Most importantly for the angling community, the HCP proposes setting aside 12% of the plan area (~77,000 acres) into Riparian Conservation Areas (RCAs) to protect water quality and habitat in fish-bearing and many non-fish bearing streams. These RCAs have the largest stream buffer protections we’ve seen in any other federal salmon management plan in the region thus far: prohibiting harvest within 120 feet to increase shading, large wood and gravel recruitment, and nutrient input and prevent erosion. In addition, ODF explicitly commits to completing a variety of conservation actions to enhance and protect habitat quality ranging from decoupling roads from hydrology to replacing half of the culverts that currently limit fish passage through the watershed. Even better, almost half of the RCA area overlaps with HCAs, awarding them the additional HCA protections.
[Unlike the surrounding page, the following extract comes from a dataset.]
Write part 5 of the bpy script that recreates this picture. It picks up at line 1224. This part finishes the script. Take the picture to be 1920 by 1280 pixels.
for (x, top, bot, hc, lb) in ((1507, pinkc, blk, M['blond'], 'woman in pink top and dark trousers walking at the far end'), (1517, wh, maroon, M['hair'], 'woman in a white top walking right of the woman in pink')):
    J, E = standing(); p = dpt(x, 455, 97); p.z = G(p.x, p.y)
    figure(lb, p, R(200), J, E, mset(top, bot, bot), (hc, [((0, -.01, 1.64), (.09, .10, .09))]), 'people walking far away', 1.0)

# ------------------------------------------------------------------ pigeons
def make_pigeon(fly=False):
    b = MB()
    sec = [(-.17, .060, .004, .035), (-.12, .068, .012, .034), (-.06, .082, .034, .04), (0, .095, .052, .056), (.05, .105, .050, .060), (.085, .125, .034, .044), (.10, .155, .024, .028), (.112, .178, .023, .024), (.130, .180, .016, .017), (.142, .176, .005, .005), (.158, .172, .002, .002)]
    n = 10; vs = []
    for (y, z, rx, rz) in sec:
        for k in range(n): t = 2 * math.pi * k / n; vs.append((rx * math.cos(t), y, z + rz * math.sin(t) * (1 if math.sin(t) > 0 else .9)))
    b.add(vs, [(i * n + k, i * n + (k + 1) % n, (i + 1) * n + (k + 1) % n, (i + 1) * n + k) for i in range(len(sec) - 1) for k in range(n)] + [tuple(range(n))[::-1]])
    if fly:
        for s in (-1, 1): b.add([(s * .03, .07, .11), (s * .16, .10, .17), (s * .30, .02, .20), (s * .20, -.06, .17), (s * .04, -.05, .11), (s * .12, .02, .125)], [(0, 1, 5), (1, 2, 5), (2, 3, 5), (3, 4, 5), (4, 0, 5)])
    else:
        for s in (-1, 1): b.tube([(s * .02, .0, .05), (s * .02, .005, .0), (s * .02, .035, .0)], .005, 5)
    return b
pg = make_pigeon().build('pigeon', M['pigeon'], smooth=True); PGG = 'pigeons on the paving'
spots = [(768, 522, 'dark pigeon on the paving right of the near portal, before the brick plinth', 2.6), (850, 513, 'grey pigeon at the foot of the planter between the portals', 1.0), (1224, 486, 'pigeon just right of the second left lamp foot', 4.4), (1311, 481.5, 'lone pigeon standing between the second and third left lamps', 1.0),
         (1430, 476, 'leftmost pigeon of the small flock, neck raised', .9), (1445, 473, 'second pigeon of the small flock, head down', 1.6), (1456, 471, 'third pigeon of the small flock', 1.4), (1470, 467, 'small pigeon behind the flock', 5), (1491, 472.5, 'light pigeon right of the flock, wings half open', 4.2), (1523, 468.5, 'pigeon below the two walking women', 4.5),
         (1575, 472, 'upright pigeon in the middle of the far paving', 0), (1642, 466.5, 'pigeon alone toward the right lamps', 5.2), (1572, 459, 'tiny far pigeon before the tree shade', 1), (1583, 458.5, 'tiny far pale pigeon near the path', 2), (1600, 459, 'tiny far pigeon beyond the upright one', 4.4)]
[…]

While the draft plan includes a variety of strong salmon protections, a number of groups are already raising concerns in response to the draft. Most commonly, communities are concerned about impacts to downstream drinking water quality and whether the draft includes adequate endangered species protection and forest preservation.

Meanwhile, the timber industry and rural communities have voiced concerns about the effects of restricting harvest from roughly half the area. However, given that the goal of the plan is to provide long-term certainty and stability about wood availability, we believe this plan will sustain logging opportunities and ease on-going conflict between the timber and conservation community, which often result in lawsuits and emergency closures. The plan will ensure a dependable amount of harvestable timber into the future, and subsequently, more certainty surrounding revenue generation for the communities that benefit from these harvests.

Over the next year, the draft HCP will go through two public processes to determine its final contents. The National Environmental Policy Act (NEPA) process will ensure the resulting plan does not jeopardize endangered species or their habitat. Concurrently, the State will develop a Forest Management Plan (FMP) to define the specific forest management practices that align with the HCP goals and strategies.

ODF’s draft plan is strong, but some areas require further refinement through these public processes. For example, although upland forested areas are incredibly important for filtering water and providing nutrients, these areas seem to have few logging protections in the current plan. Considering the steep slopes of the North Coast and the area’s extensive fire history, we believe there should be more upland protections to reduce the risk of additional erosion.

We are also concerned about ODF’s proposal to build up to 5 times more roads than they will decommission, especially considering the thousands of miles of legacy roads that already traverse the area. Roads and road construction are known to increase the frequency of landslides, fine sediment deposition and alter stream hydrology, all of which can negatively affect salmon habitat and water quality. In addition to ODF’s strategy to decouple the road system from rivers, we think it’s important that they establish a specific road density goal that they want to work toward so we can monitor and track their progress.

The HCP provides an opportunity to protect our forests and at-risk salmon populations for the next 70 years - it has to include strong salmon habitat protections. We will need your help over the coming year to stand up for salmon and water quality protections against the powerful timber industry that opposes these measures.